RECENT developments within the Slovak Democratic and Christian Union (SDKÚ), a once reformist force that pushed three-time prime minister Vladimír Mečiar and his party out of office and into oblivion, is now itself on the verge of going the same route.

RECENT developments within the Slovak Democratic and Christian Union (SDKÚ), a once reformist force that pushed three-time prime minister Vladimír Mečiar and his party out of office and into oblivion, is now itself on the verge of going the same route.

The sinking ship, which earlier this year was abandoned even by party founders Mikuláš Dzurinda and Ivan Mikloš, has entered the realm of melodrama with exaggerated plot, emotions and stereotypical characters.

SDKÚ, which has given Slovakia two prime ministers, has been for some time drowning in self-pity failing to understand that not even cartoonists any longer find their petty political fights entertaining.

Plot twists include the party leadership locking out critics from the headquarters and the critics making claims that they later deny or cannot explain, might draw a sarcastic smile out of some voters, but entertainment is actually not among the major mission of politics.

Why is it worth looking into the story of the SDKÚ’s twilight? Perhaps because these traits can be found in several other parties in Slovakia’s politics, and many of these same characters are likely to spread the decay as they establish new parties that reproduce the same content, only under a different name.

Thus instead of building political traditions with readable parties that are going to be around for some time, politicians keep cloning new unreadable parties where the names are different but the faces stay the same. They often prefer a formation that can be stretched at will so that it embraces the liberals, conservatives and, if necessary to get power, extremists.

The last stage of the end of the SDKÚ, as former prime minister Iveta Radičová, a one-time member, called the recent developments in an interview, did not start at the special congress on September 27. What the congress has shown is that the SDKÚ, as it is today, has lost all of its instincts of self-preservation.

Maybe it is natural that some of the parties which emerged during the post-communist transition process and failed to get things right, especially around their party financing, handing state orders and maintaining relationships with shifty tycoons, are now gradually leaving the stage.
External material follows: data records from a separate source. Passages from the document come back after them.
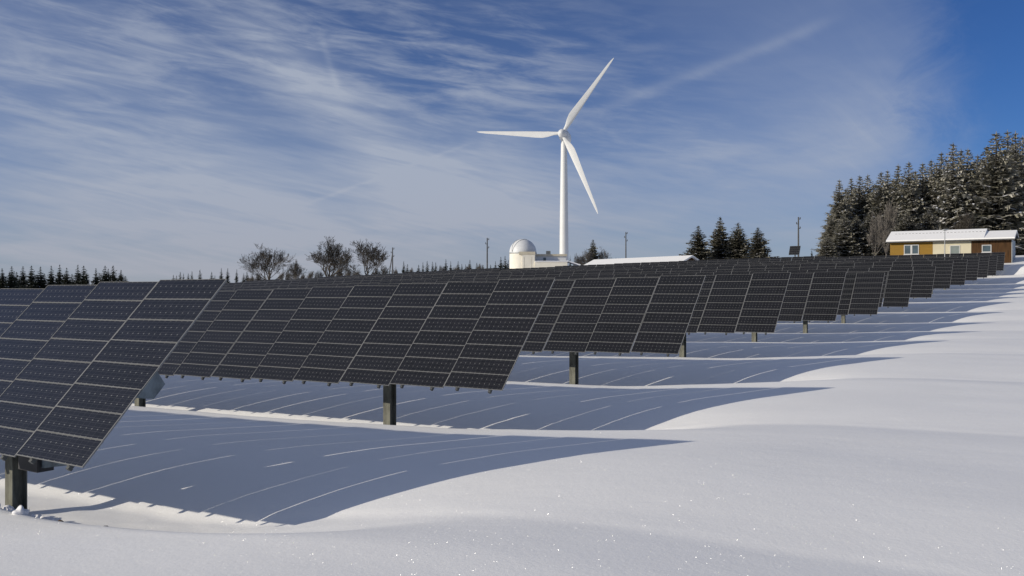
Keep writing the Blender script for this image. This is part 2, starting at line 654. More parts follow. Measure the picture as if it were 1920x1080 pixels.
# ------------------------------------------------------------------ wind turbine
def build_turbine():
    Y = 245.0
    x = (1057.5 - 960) / F * Y
    g = gz(x, Y)
    hubz = (540 - 254) / F * Y + CAMZ
    root = empty('wind_turbine', (x, Y, g))
    tag(root, 'tall white three-bladed wind turbine standing behind the domed observatory', 'wind turbine')
    Ht = hubz - g - 1.2
    mb = MB()
    prof = [(1.40, -1.0), (1.28, 0), (1.19, Ht * .3), (1.02, Ht * .65), (.82, Ht), (.0, Ht)]
    mb.lathe(prof, 48)
    tw = link('tower', mb.mesh('tower', [M['white']], True, R(40)), root)
    yaw = R(15)
    ax = Vector((-math.sin(yaw), -math.cos(yaw), math.sin(R(4)))).normalized()     # rotor axis to the viewer
    e1 = Vector((math.cos(yaw), -math.sin(yaw), 0)).normalized()
    e2 = ax.cross(e1).normalized()
    if e2.z < 0: e2 = -e2
    back = -ax
    # nacelle: rounded box lofted along the axis
    mb = MB()
    secs = [(.9, .85, .9), (1.1, 1.15, 1.2), (2.0, 1.3, 1.35), (5.6, 1.25, 1.25), (7.2, 1.0, 1.0), (7.7, .55, .6)]
    n = 20
    c0 = Vector((0, 0, Ht + 1.2))
    for (d, hw, hh) in secs:
        for k in range(n):
            a = 2 * math.pi * k / n
            ca, sa = math.cos(a), math.sin(a)
            q = (abs(ca) ** 4 + abs(sa) ** 4) ** -.25
            mb.v.append(tuple(c0 + back * (d - 2.2) + e1 * (hw * q * ca) + e2 * (hh * q * sa)))
    for i in range(len(secs) - 1):
        for k in range(n):
            k2 = (k + 1) % n
            mb.f.append((i * n + k, i * n + k2, (i + 1) * n + k2, (i + 1) * n + k)); mb.m.append(0)
    mb.f.append(tuple(range(n))); mb.m.append(0)
    mb.f.append(tuple((len(secs) - 1) * n + k for k in range(n))); mb.m.append(0)
    me = mb.mesh('nacelle', [M['nac']], True, R(50))
    bm_fix(me)
    link('nacelle', me, root)
    hub = c0 + ax * 2.3
    mb = MB()
    pts = [hub + ax * t for t in (-1.15, -.9, 0, .6, 1.1, 1.4, 1.5)]
    mb.tube(pts, [1.0, 1.18, 1.2, 1.08, .75, .35, .08], 24)
    me = mb.mesh('hub', [M['nac']], True, R(60)); bm_fix(me)
    link('hub', me, root)
    # blades
    Rb = 24.2
    span = [.02, .05, .10, .16, .22, .30, .45, .60, .75, .88, .96, 1.0]
    chord = [.90, .90, 1.15, 1.75, 2.0, 1.9, 1.55, 1.22, .93, .69, .45, .12]
    thick = [.95, .92, .80, .62, .50, .40, .28, .20, .14, .10, .06, .02]
    twist = [14, 14, 14, 13, 12, 9, 6, 4, 2, 1, 0, 0]
    for base in (55.2, 176.2, 294.2):
        a = R(base)
        d = e1 * math.cos(a) + e2 * math.sin(a)
        tan = ax.cross(d).normalized()
        mb = MB(); n = 16
        for s, ch, th, twi in zip(span, chord, thick, twist):
            w = R(twi + 6)
            cd = (tan * math.cos(w) + ax * math.sin(w))
            td = cd.cross(d).normalized()
            for k in range(n):
                q = 2 * math.pi * k / n
                off = .25 * ch * min(1, max(0, (s - .05) / .15))
                xx = ch / 2 * math.cos(q) + off
                taper = 1 if s < .08 else (.62 - .38 * math.cos(q)) 
                mb.v.append(tuple(hub + d * (s * Rb) + cd * xx + td * (th / 2 * math.sin(q) * taper)))
        for i in range(len(span) - 1):
            for k in range(n):
                k2 = (k + 1) % n
                mb.f.append((i * n + k, i * n + k2, (i + 1) * n + k2, (i + 1) * n + k)); mb.m.append(0)
        mb.f.append(tuple(range(n))); mb.m.append(0)
        mb.f.append(tuple((len(span) - 1) * n + k for k in range(n))); mb.m.append(0)
        me = mb.mesh('blade', [M['white']], True, R(70)); bm_fix(me)
        link('blade', me, root)


def bm_fix(me):
    import bmesh
    bm = bmesh.new(); bm.from_mesh(me)
    bmesh.ops.recalc_face_normals(bm, faces=bm.faces)
    bm.to_mesh(me); bm.free()


build_turbine()


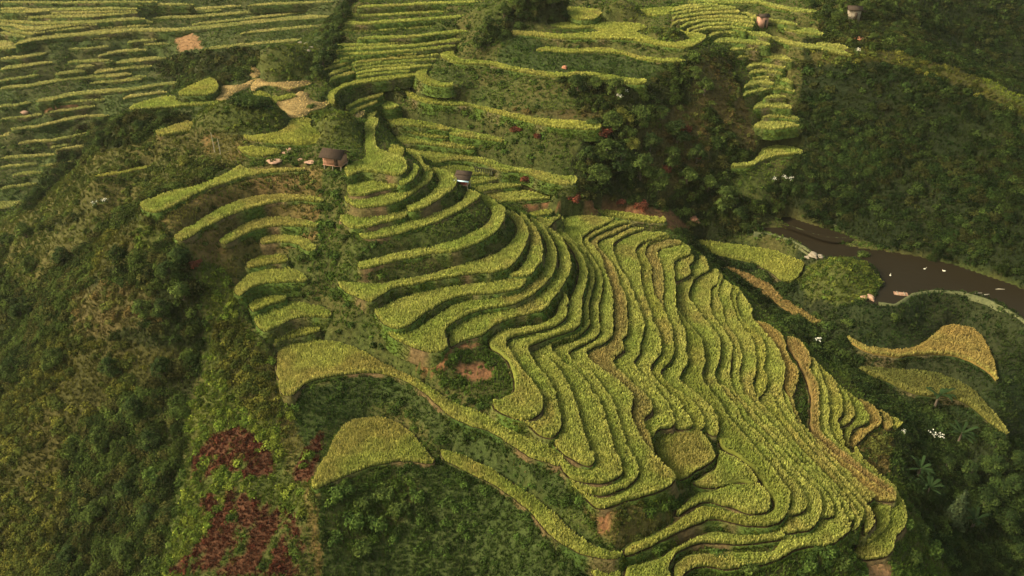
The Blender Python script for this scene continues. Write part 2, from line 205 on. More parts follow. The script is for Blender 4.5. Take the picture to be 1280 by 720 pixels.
# --- hand-set heights of the ground:  u,v,z
CTRL = '''0,285,-27 0,270,-28.5 0,240,-26 60,235,-25 0,200,-22 100,200,-22.6 0,130,-15 100,130,-15.9 200,130,-16.8 0,60,-6.7 100,60,-7.8 200,60,-8.8 300,60,-9.9 380,60,-10.8 0,0,.5 100,0,-.4 200,0,-1.6 300,0,-2.8 400,0,-3.8
0,30,-3.2 200,30,-5 390,30,-7.4 300,95,-13.5 220,95,-12.8 120,165,-19.4 428,30,4.5 420,62,2.8
450,0,8 600,0,8 500,30,5.4 600,30,5.2 430,60,3 500,60,3 560,60,2.8 440,80,1.2 500,80,1.1 450,95,.4 520,80,1 400,92,.9
360,57,4.8 350,75,3.2 330,72,3 395,62,3.5 405,75,2 350,99,0.6 375,98,0.6
300,124,2.8 270,133,2.0 335,136,2.0 285,150,0.8 240,156,-0.8 300,166,-0.8 350,158,-0.4 315,124,1.8
430,140,2.6 425,160,1.6 400,150,0.6 445,175,0.2 470,165,-0.8
415,208,-0.6 380,200,-0.9 340,202,-1.2 260,190,-2.2 270,205,-2.6 220,205,-3.5 190,175,-3 150,188,-5 240,175,-1.8 100,222,-12 50,255,-20 20,275,-25 130,240,-10 200,235,-5.5 150,265,-11 170,262,-6.5
100,300,-18 60,320,-23 200,275,-7 225,310,-8.5 250,335,-9.6 270,320,-8 290,400,-13.2 300,350,-10.4 330,470,-17 370,540,-20 385,600,-21 400,640,-23.5 180,330,-13 210,370,-14.5 200,420,-17 140,420,-20.5 100,380,-22 50,380,-26 0,350,-29 0,420,-33 60,450,-28 100,500,-27 40,540,-33 0,520,-36 200,500,-21 250,440,-16.5 260,520,-19.5 200,600,-26 100,600,-31.5 0,620,-39 0,720,-42 100,720,-36.5 200,720,-31 300,600,-22.5 300,720,-28 300,520,-18.8 400,715,-27.5 350,640,-24
410,240,-3.8 415,290,-7.2 415,340,-10.6 430,390,-13.6 470,425,-15.4 540,470,-15.9 600,500,-16.2 540,445,-14.2 590,455,-14.9 620,460,-14.9 640,515,-15.8 640,530,-16.2 560,430,-13.6
450,500,-17.6 520,520,-18 600,560,-18.6 680,600,-18.5 740,650,-18.8 760,640,-18 800,650,-18.8 700,590,-17.6 480,600,-21 560,640,-23 450,660,-24.5 500,715,-28 600,715,-27 640,650,-22.5 700,710,-23 370,500,-17.8 380,570,-20
880,715,-22.6 960,712,-23 1040,700,-24.2 1000,730,-25 1100,710,-26.5 1140,690,-29 1160,640,-31 1130,600,-29 1110,570,-27.6 1100,545,-27 1150,560,-31 1180,640,-36.5 1200,715,-38 1250,700,-40 1250,620,-38.5 1200,560,-36 1180,520,-34.5 1280,560,-37 1280,720,-43 1130,510,-32.5 1100,480,-31.5 1060,458,-30.4 1020,428,-29 960,385,-27.6 920,350,-27 890,322,-26.4 860,298,-21 850,292,-19.5
1150,455,-27.6 1000,400,-27 1040,400,-26 1100,400,-25.6 1180,390,-24.9 1250,420,-25.6 1280,480,-28 1270,520,-30.5 1000,372,-25.8
1050,323,-19.6 1030,335,-20.8 1075,340,-21.2 1050,345,-21 1050,378,-24.2 1010,350,-24.4 1000,330,-24
945,280,-23.2 975,262,-22.6 985,250,-21.5 1040,280,-22.9 1100,305,-22.9 1200,332,-22.9 1280,360,-22.9 920,270,-20 950,240,-17.5 960,215,-15 890,285,-21
1100,250,-16.9 1100,200,-12 1100,150,-6.7 1100,100,-0.6 1100,67,2.6 1050,80,1.5 1040,120,-3.5 1010,100,-2.5 1000,150,-8.5 1000,215,-15 1020,240,-17.5 1030,64,2.6 1150,74,2.2 1200,90,1 1280,130,-1.1 1250,112,0 1280,200,-7.9 1280,250,-12.4 1280,300,-17.3 1200,200,-10.5 1200,260,-15.8 1200,140,-4 1230,300,-18.5
1200,70,-5 1280,100,-9 1280,0,3 1200,0,3.5 1150,50,1 1100,30,4.4 1100,0,6.5 1050,0,7.5 1040,30,5.2 1250,50,-3 1000,45,4 1030,70,2 1000,80,0
660,8,9.5 640,20,8 700,22,6.3 610,30,6.6 590,50,4.6 680,0,10.5 775,4,8 755,18,5.8 800,20,5.8 740,25,5.2 830,42,5.8 880,50,4.8 900,60,2.8
600,100,0.2 650,70,3 700,75,2.8 560,90,1.2 600,115,-0.4 700,120,-0.2 800,120,0 850,90,2.6 600,150,-3 680,180,-5.2 640,190,-6 740,180,-5.5 720,250,-12.5 700,230,-9.6 670,255,-12 760,230,-10.8 830,200,-9 830,150,-4 830,250,-13.5 800,262,-15.4 870,262,-16.5 900,230,-14 900,180,-8 880,100,1 880,140,-3.5 930,150,-6.5 920,110,-2.5 940,80,0
860,5,7.6 900,5,7.2 930,30,4.8 900,30,5.2 930,50,3.6 950,70,1.2 950,100,-2 960,130,-5.2 970,165,-9 1000,30,4.4 760,0,7.2 720,0,7.6 960,0,7.4'''
CTRL = [tuple(float(q) for q in p.split(',')) for p in CTRL.split()]
CTRL = [(u_, v_, z_*(ZS if z_ < 0 else 1)) for u_, v_, z_ in CTRL]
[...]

But the truth is that the public support for the ruling Smer, which still oscillates around 35 percent, has many of these same things wrong and is nowhere near heading into the political wilderness as yet.

The cliffhanger in this drama is that there aren’t many relevant political forces that would appeal to the deeply disappointed former SDKÚ voters, which wasted the potential of their trust. It also seems that what current chairman Pavol Frešo inherited from his predecessor Mikuláš Dzurinda is an inability to recognise when it is time to leave.

Not that it would save the party now if Frešo resigns, but the fact that he remains in charge after receiving 160 no votes from the pool of 223 delegates at his own party congress and with only 48 delegates backing him, speaks volumes.

The SDKÚ indeed has been struggling over the past two years to find its voice, with some of them even resorting to cheap populist issues usually grabbed by people from the far right. This voice will not be discovered by simply passing Frešo’s microphone to someone else, especially not in the badly disjointed right-wing arena.

If there is anything to learn from the decline of the SDKÚ, it is perhaps that past triumphs (including fixing the country’s economy and helping it to join the European Union and NATO) are not necessarily a predictor of future success. Failure to get the crucial ethical side of the politics business correct gives any party a limited shelf life. The current ruling party would be wise to take note of this.